◆ **SHORT TASK**
Transcribe the listing below from its opening line up to and including the line that contains "COL = scene.collection"; reproduce nothing else.

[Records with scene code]
=====
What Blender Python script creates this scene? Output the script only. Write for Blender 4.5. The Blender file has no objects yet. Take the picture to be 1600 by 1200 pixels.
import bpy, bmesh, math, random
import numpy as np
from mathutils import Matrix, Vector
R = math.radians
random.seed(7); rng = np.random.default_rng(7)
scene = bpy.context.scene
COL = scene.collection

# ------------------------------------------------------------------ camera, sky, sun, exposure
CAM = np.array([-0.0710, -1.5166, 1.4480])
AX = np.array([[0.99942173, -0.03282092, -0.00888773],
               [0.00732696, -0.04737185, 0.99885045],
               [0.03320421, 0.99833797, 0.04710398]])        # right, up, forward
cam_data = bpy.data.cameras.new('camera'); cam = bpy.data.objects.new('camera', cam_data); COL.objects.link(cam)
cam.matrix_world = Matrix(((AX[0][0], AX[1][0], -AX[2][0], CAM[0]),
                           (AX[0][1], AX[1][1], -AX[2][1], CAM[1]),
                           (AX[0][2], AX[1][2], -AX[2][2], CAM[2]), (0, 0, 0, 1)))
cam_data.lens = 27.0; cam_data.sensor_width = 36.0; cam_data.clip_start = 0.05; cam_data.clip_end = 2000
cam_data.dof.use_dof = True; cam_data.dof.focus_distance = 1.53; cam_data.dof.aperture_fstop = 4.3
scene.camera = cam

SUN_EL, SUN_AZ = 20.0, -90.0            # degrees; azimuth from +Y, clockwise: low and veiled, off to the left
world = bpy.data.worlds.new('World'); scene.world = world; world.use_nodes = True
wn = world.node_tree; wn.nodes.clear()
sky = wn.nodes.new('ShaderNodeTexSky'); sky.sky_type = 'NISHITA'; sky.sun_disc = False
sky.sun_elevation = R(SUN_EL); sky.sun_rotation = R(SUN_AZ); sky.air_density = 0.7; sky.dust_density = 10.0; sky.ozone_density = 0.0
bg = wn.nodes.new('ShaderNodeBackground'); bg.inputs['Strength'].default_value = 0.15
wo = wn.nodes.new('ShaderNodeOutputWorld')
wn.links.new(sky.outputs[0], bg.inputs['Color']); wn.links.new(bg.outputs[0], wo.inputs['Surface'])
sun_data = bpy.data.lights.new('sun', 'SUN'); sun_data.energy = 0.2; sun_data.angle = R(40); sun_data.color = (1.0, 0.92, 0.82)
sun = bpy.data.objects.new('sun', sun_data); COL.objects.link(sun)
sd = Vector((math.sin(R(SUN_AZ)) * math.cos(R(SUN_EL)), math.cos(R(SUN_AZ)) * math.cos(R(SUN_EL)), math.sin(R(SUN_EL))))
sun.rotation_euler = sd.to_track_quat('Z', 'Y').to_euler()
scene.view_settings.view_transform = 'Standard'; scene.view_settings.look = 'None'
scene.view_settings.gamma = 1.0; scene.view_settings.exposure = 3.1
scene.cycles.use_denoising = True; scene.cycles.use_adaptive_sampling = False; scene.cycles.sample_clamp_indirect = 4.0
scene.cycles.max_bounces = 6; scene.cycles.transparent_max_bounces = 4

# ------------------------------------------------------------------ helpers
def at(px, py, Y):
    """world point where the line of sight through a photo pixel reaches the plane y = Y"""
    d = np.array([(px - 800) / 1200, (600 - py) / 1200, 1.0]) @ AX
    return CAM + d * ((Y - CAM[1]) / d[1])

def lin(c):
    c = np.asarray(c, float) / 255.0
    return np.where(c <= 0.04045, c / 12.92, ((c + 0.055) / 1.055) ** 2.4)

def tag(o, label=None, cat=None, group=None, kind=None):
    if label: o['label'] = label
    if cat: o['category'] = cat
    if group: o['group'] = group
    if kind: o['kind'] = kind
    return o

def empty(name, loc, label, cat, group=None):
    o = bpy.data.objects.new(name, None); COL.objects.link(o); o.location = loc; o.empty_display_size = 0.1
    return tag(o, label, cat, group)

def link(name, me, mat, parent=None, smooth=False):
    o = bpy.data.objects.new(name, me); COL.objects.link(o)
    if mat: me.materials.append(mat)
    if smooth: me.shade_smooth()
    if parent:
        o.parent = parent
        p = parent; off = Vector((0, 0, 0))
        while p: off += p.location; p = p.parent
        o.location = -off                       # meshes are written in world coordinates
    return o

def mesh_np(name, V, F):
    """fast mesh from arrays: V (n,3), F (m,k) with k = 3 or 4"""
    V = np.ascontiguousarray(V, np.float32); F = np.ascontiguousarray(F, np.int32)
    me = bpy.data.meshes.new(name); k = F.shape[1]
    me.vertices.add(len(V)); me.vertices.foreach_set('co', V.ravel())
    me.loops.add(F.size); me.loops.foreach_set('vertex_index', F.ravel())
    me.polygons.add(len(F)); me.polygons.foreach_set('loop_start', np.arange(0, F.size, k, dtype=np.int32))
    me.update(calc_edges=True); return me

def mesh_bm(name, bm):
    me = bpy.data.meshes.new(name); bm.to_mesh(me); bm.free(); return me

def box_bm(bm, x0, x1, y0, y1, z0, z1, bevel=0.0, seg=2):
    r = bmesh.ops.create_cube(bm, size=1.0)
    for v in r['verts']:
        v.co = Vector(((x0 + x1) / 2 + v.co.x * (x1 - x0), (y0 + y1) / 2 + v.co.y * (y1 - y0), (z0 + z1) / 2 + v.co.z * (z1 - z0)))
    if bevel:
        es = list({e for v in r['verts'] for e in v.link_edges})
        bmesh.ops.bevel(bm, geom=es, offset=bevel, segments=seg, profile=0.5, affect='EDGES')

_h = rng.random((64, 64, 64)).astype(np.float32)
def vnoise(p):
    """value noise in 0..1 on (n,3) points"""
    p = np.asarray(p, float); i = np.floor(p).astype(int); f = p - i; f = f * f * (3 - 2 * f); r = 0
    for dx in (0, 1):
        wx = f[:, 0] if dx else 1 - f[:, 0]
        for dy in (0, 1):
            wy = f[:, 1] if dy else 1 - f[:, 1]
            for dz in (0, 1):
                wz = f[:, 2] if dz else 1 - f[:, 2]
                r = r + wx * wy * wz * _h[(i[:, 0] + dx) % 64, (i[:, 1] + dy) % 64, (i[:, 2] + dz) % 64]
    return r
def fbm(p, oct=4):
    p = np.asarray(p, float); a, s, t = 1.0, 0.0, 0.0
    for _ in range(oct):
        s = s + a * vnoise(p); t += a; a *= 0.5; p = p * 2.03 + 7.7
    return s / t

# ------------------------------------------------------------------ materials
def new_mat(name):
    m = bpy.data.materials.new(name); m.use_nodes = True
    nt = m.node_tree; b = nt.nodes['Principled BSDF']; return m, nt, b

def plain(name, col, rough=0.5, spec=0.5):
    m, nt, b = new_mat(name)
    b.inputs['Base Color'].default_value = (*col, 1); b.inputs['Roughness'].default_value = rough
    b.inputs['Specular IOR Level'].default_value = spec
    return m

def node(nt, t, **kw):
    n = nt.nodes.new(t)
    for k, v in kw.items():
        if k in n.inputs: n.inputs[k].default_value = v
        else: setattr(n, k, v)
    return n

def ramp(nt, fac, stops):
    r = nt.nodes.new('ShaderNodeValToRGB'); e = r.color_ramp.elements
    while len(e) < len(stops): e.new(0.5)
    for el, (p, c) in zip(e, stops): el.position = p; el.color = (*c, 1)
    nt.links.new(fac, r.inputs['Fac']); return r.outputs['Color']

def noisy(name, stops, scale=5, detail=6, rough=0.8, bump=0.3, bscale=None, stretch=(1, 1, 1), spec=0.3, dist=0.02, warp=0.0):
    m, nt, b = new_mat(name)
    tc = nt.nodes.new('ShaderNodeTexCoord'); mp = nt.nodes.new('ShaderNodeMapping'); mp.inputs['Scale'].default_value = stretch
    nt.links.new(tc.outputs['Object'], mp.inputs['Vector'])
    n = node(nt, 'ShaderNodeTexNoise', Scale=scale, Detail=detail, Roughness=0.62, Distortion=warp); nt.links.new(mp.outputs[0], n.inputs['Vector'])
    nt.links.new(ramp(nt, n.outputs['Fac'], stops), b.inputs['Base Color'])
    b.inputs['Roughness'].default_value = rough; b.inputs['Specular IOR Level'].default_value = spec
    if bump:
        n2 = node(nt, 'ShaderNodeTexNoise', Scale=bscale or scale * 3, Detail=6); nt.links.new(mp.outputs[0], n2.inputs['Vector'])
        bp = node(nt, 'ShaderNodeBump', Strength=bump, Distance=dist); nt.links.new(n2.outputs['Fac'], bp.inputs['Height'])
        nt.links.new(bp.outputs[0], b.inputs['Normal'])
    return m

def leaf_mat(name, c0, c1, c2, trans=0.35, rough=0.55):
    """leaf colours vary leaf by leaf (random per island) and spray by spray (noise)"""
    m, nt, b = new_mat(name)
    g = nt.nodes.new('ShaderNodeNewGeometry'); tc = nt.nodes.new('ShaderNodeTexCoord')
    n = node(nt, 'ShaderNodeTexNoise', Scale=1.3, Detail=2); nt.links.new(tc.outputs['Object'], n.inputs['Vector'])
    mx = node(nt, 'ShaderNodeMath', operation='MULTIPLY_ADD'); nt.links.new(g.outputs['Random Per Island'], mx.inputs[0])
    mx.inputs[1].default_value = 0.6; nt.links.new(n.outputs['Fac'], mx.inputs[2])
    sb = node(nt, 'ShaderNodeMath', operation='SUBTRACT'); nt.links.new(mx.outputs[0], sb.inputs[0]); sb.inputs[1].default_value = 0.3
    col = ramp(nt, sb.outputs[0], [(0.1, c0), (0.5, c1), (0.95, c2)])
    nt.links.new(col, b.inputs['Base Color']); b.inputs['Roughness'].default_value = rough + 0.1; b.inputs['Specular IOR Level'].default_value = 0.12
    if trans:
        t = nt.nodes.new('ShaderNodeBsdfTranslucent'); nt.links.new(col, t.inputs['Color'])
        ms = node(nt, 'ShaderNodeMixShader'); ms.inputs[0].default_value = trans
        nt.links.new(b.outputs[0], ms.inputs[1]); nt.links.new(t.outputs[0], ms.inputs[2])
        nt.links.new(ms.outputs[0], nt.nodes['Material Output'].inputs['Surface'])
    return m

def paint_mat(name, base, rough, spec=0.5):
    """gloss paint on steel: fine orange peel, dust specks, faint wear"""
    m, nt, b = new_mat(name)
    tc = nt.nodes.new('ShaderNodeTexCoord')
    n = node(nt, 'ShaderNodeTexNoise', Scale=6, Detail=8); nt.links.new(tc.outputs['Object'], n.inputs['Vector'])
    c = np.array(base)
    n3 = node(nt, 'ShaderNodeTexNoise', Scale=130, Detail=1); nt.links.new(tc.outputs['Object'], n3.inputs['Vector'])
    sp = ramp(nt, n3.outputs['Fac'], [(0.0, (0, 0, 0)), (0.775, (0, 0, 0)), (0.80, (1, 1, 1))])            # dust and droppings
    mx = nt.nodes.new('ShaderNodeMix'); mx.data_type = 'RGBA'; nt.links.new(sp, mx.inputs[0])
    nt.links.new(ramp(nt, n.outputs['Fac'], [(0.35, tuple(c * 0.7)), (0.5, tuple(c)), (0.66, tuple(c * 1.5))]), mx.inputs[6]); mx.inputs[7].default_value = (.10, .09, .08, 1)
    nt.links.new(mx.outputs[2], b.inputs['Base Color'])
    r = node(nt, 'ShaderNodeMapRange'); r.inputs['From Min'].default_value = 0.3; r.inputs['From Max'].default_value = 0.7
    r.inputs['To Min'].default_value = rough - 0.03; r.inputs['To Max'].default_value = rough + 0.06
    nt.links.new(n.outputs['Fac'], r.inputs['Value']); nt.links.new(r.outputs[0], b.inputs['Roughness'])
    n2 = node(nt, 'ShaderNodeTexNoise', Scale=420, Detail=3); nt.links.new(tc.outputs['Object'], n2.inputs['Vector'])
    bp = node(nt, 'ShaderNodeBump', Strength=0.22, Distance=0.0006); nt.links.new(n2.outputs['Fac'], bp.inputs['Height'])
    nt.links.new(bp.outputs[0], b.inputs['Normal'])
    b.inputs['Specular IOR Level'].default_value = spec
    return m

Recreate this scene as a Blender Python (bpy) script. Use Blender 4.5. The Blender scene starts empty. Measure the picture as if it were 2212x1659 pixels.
=====
◆ **SOLUTION FOR THIS PROBLEM**
What Blender Python script creates this scene? Output the script only. Write for Blender 4.5. The Blender file has no objects yet. Take the picture to be 1600 by 1200 pixels.
import bpy, bmesh, math, random
import numpy as np
from mathutils import Matrix, Vector
R = math.radians
random.seed(7); rng = np.random.default_rng(7)
scene = bpy.context.scene
COL = scene.collection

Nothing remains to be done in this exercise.